### COLLECTED MATERIAL ###

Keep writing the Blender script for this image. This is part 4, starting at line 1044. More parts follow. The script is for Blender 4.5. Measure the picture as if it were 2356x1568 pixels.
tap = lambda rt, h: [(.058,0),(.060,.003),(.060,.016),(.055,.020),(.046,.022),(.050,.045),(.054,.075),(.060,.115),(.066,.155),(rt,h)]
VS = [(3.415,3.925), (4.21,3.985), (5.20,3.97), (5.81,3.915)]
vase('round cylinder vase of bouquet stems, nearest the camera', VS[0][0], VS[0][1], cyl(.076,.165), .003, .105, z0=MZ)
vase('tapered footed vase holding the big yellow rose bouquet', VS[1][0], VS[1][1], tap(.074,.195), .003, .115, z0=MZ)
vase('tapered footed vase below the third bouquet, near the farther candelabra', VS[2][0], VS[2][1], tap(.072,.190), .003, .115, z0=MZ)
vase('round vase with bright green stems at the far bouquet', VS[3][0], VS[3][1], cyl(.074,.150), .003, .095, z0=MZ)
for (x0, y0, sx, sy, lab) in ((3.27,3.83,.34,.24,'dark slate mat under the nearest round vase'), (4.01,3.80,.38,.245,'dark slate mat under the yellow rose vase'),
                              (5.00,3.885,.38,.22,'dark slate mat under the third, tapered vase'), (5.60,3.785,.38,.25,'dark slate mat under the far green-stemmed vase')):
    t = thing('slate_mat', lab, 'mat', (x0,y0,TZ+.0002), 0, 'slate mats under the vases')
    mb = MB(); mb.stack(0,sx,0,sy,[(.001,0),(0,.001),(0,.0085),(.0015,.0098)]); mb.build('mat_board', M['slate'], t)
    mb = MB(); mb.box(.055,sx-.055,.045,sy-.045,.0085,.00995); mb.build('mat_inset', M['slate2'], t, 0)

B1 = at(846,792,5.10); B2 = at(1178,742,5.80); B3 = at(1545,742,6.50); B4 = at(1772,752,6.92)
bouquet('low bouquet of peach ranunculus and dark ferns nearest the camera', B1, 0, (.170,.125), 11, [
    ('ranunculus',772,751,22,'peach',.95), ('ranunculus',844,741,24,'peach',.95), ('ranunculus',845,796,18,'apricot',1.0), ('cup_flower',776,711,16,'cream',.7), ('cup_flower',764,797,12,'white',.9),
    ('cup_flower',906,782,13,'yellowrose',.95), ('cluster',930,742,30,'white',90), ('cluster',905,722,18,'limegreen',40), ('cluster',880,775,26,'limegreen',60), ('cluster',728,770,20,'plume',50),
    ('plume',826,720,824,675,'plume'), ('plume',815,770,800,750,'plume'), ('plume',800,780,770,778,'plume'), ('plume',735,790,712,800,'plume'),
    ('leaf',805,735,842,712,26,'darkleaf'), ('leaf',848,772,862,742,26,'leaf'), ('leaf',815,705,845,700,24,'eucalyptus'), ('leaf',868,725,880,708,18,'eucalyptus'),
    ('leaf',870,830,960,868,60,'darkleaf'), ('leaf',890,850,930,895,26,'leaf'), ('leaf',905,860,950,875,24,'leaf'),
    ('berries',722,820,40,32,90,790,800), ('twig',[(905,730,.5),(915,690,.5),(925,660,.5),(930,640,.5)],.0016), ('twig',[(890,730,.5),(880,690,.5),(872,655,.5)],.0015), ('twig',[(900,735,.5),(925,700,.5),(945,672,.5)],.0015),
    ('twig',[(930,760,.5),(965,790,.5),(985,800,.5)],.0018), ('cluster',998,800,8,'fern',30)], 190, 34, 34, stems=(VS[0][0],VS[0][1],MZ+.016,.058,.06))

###

• _PROBLEM TO WORK ON_
Lines from the start of the material above through the line containing "mb = MB(); mb.box(.055,sx-.055,.045,sy-.045,.0085,.00995);" are to be duplicated exactly, and only those.

• _TASK ANSWER_
Keep writing the Blender script for this image. This is part 4, starting at line 1044. More parts follow. The script is for Blender 4.5. Measure the picture as if it were 2356x1568 pixels.
tap = lambda rt, h: [(.058,0),(.060,.003),(.060,.016),(.055,.020),(.046,.022),(.050,.045),(.054,.075),(.060,.115),(.066,.155),(rt,h)]
VS = [(3.415,3.925), (4.21,3.985), (5.20,3.97), (5.81,3.915)]
vase('round cylinder vase of bouquet stems, nearest the camera', VS[0][0], VS[0][1], cyl(.076,.165), .003, .105, z0=MZ)
vase('tapered footed vase holding the big yellow rose bouquet', VS[1][0], VS[1][1], tap(.074,.195), .003, .115, z0=MZ)
vase('tapered footed vase below the third bouquet, near the farther candelabra', VS[2][0], VS[2][1], tap(.072,.190), .003, .115, z0=MZ)
vase('round vase with bright green stems at the far bouquet', VS[3][0], VS[3][1], cyl(.074,.150), .003, .095, z0=MZ)
for (x0, y0, sx, sy, lab) in ((3.27,3.83,.34,.24,'dark slate mat under the nearest round vase'), (4.01,3.80,.38,.245,'dark slate mat under the yellow rose vase'),
                              (5.00,3.885,.38,.22,'dark slate mat under the third, tapered vase'), (5.60,3.785,.38,.25,'dark slate mat under the far green-stemmed vase')):
    t = thing('slate_mat', lab, 'mat', (x0,y0,TZ+.0002), 0, 'slate mats under the vases')
    mb = MB(); mb.stack(0,sx,0,sy,[(.001,0),(0,.001),(0,.0085),(.0015,.0098)]); mb.build('mat_board', M['slate'], t)
    mb = MB(); mb.box(.055,sx-.055,.045,sy-.045,.0085,.00995); mb.build('mat_inset', M['slate2'], t, 0)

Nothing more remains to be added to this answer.